Termination of Swaps for Lehman Minibond
The Monetary Authority of Singapore (MAS) announced that actions have been taken to terminate the swap agreements in the Underlying Securities of Minibond series 1 to 8. No such move is needed for series 9 and 10 as the underlying securities are corporate bonds and not Synthetic Collateral Debt Obligations (Synthetic CDO).

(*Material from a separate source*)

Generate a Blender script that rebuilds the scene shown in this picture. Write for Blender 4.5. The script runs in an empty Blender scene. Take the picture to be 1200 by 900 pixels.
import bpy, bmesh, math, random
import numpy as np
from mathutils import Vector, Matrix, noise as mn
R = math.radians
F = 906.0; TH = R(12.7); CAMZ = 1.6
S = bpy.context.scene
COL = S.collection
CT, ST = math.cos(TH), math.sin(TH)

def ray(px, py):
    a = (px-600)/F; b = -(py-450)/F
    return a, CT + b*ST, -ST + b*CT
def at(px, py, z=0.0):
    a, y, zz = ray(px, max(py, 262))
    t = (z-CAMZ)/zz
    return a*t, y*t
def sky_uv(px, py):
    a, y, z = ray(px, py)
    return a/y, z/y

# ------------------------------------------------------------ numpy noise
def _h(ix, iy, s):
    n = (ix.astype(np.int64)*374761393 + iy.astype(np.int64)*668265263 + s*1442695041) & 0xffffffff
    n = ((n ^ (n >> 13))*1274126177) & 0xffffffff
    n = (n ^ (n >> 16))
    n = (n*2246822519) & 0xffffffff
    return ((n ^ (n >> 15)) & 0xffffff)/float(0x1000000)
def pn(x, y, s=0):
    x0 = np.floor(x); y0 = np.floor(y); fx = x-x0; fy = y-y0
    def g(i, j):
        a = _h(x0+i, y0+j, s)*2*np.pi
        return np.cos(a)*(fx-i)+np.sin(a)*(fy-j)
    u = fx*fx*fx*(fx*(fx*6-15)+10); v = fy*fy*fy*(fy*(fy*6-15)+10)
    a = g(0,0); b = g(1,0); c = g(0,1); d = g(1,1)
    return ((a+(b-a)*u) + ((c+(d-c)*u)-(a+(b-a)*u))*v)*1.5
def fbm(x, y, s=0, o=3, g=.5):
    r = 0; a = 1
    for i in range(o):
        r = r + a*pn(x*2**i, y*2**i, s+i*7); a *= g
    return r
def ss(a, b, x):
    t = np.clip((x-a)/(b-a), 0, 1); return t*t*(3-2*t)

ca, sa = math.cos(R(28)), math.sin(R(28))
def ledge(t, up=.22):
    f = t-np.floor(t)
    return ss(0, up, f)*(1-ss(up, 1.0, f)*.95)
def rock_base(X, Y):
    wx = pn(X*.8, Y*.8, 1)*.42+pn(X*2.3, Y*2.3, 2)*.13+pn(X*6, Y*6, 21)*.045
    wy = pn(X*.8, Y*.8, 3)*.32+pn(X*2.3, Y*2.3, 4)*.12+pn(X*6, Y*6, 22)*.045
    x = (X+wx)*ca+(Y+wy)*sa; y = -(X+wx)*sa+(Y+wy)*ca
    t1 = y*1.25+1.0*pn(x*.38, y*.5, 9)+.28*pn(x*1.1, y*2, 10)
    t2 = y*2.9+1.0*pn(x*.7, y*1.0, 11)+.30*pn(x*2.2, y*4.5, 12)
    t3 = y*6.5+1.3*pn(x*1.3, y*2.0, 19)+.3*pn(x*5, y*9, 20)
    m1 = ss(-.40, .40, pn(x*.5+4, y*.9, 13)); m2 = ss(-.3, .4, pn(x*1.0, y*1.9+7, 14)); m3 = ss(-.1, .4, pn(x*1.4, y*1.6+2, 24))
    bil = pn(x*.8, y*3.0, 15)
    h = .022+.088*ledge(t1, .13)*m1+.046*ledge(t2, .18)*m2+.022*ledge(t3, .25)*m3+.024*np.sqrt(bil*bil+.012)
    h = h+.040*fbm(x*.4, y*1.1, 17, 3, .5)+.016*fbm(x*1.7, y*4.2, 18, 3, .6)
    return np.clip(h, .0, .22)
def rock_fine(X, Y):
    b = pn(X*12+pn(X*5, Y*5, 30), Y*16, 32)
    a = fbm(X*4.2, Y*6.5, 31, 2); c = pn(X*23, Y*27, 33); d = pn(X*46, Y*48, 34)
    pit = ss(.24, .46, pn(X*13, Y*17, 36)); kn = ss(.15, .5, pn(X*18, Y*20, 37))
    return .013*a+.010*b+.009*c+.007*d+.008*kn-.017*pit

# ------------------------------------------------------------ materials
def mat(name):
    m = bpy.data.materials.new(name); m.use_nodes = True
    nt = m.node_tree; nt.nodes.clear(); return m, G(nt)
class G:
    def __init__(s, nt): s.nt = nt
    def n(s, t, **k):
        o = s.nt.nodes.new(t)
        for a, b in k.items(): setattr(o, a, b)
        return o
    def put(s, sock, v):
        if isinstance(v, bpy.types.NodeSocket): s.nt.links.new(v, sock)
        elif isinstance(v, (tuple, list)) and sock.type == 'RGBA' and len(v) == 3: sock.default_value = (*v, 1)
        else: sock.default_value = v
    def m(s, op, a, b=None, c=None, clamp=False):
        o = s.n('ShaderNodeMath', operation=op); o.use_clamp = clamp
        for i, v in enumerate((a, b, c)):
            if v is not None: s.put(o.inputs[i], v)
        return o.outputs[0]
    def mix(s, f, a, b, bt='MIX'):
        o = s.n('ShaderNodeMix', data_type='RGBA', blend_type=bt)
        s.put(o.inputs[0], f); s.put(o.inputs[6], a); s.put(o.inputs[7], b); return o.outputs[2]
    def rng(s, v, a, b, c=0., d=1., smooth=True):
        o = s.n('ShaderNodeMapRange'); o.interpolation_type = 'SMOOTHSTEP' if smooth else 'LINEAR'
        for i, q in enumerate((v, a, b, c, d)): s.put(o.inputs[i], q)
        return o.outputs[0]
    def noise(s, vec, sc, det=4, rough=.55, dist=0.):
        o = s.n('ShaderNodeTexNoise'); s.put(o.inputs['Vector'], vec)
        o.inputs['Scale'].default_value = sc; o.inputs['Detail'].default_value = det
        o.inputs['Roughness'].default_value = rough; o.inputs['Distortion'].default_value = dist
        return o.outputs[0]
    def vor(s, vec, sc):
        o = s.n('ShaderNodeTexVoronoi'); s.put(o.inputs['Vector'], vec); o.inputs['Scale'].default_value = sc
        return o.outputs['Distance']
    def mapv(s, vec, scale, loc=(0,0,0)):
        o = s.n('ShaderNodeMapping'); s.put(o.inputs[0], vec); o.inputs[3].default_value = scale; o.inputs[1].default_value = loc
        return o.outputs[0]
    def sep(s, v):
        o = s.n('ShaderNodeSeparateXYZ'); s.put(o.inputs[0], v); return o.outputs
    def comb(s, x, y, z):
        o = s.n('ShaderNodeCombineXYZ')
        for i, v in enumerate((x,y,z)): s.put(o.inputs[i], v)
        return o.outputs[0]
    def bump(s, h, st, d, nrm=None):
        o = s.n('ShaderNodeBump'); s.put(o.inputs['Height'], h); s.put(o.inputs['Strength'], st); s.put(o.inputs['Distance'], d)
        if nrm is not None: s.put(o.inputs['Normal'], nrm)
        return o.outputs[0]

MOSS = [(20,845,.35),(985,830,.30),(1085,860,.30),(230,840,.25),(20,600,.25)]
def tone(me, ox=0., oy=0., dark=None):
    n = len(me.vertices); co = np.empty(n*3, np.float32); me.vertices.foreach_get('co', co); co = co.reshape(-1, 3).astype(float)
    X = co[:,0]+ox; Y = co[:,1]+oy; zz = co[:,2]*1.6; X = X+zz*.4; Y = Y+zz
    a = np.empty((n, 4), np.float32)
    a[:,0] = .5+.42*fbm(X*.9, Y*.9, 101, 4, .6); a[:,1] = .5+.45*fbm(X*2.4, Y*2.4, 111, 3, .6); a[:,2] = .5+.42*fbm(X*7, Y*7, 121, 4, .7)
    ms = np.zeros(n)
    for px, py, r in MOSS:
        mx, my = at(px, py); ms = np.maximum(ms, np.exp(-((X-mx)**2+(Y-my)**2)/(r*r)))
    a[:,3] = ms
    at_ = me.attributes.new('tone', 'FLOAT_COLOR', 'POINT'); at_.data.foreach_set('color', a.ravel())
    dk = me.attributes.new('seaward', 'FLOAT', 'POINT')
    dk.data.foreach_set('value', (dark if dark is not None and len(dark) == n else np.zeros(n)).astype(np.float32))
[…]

The main structure of the Lehman-linked Structured Notes has been briefly explained in the post How Lehman-linked Minibond, High Note, Jubilee Structured Note work. The portion in question here is related to the Underlying Securities. which is the red box in the figure below.
Key Terms to Know
- Special Purpose Vehicle – Also known as Special Purpose Entity. A limited liability body created to undertake some specific or short term objective
- Originator - The party that is ’selling’ the underlying assets. In a Synthetic CDO, there is no real transfer of assets
- Synthetic CDO- A Credit Default Swap in actual fact. The undertaking of credit risk is not through the real transfer of assets but created synthetically through providing insurance against the default of the CDOs. Thus the term Synthetic CDO
AT ISSUANCE OF NOTE
What is achieved by terminating the swap agreement?
Terminating the swap agreement effectively ended the CDS. This protects the initial investment (High Quality Assets) from the any more defaults of the CDOs and thus helps preserve the prinicpal.